Thursday, 29 July 2010

Who Dares Wins

I continue in my naivety. I have continued to hold some belief in people that deserve none. One people in particular. So ashamed of my contribution to the mess our 15 years had dissolved into I felt one people in particular deserved the chance to deliver his retribution, had somehow earned the right to set his demons on me and take his moment of glory as they shredded my heart. Passive and understanding, I so didn't want to cry out at the pain, knowing that he needed to do it to set himself free. No-one has heard my cries. Those cries have been silent and accepting. Until now.

Because I can't take anymore. Because my spirit is now crying out its refusal to be broken by such relentless devils as have driven him to such dark places, to such horrible depths. My strength to accept his pain is indefatigable and his demons will soon tire of me and return unsated to him. They will continue to shred a heart - but not mine. Mine is no longer his.

My heart is the most precious thing I have in my life and though bruised and bleeding it still beats. And it will heal because I will not have it otherwise. I will not let anyone destroy such a glorious gift as that which is the very life of me. These may seem to you like the words of a dreamer, a romantic, maybe even someone slightly unhinged or out of touch with reality. But they are the words of my reality and I am entitled to have them.

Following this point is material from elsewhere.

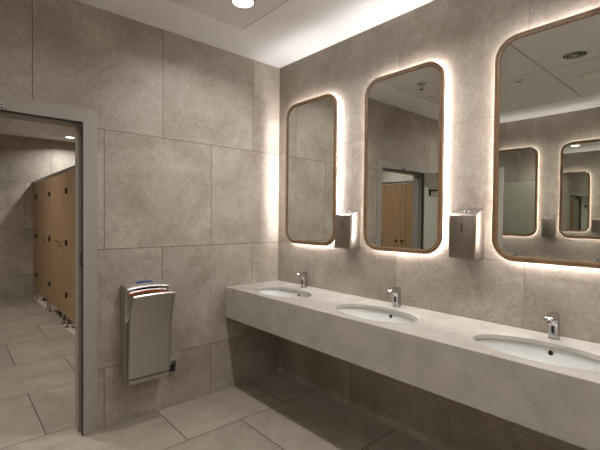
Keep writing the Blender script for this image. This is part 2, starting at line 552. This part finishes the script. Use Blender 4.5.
cubs = cubicle_row('toilet_cubicle_row', -1.14, -1,
            [(5.14, 5.498), (3.985, 4.24), (2.88, 3.175), (1.85, 2.11), (0.78, 1.05)],
            [(4.24, 5.14, True), (3.175, 3.985, True), (2.11, 2.88, True), (1.05, 1.85, True)],
            [4.11, 3.03, 1.98, 0.86], 0.249,
            'row of oak laminate toilet cubicles on chrome legs seen straight through the doorway')
c2 = cubicle_row('toilet_cubicle_row', -3.2, 1,
            [(0.2, 0.69), (1.62, 1.9), (2.8, 3.08), (3.98, 4.26), (5.14, 5.498)],
            [(0.69, 1.62, True), (1.9, 2.8, True), (3.08, 3.98, True), (4.26, 5.14, True)],
            [1.76, 2.94, 4.12], -4.399,
            'oak laminate toilet cubicles seen only reflected in the middle mirror', True)
bm = bmesh.new()
# bins standing just inside the cubicle doors
def bin_(y, x, label):
    r = tag(empty('pedal_bin', (x, y, 0)), label, 'bin', 'bins in the toilet cubicles')
    bm = bmesh.new(); lathe(bm, [(0, 0.0), (0.088, 0.0), (0.09, 0.005), (0.09, 0.03), (0.086, 0.035), (0, 0.035)], 28)
    b = obj('base_ring', bm, M_black, r); b['label'] = 'black base ring'
    bm = bmesh.new(); lathe(bm, [(0, 0.035), (0.082, 0.035), (0.082, 0.26), (0.085, 0.262), (0.084, 0.28), (0.05, 0.30), (0, 0.304)], 28)
    obj('body', bm, M_bin, r)
bin_(5.02, -0.98, 'small round bin showing under the farthest cubicle door')
bin_(3.78, -0.97, 'small round bin showing under the middle cubicle door')
bin_(2.83, -0.96, 'small round bin showing under the cubicle door beside the door frame')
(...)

The life to me that is important is not the stuff of our external world but the sparkling, enigmatic, so very difficult to catch hold of but so delightful to connect with internal world. That which makes us shudder at the vastness of the universe, tremble in the face of our mortality and laughs as it dares us to to try and live without it.

And some people do dare. One people in particular dares because who dares wins. Only for me a Pyrrhic victory is one I can live without.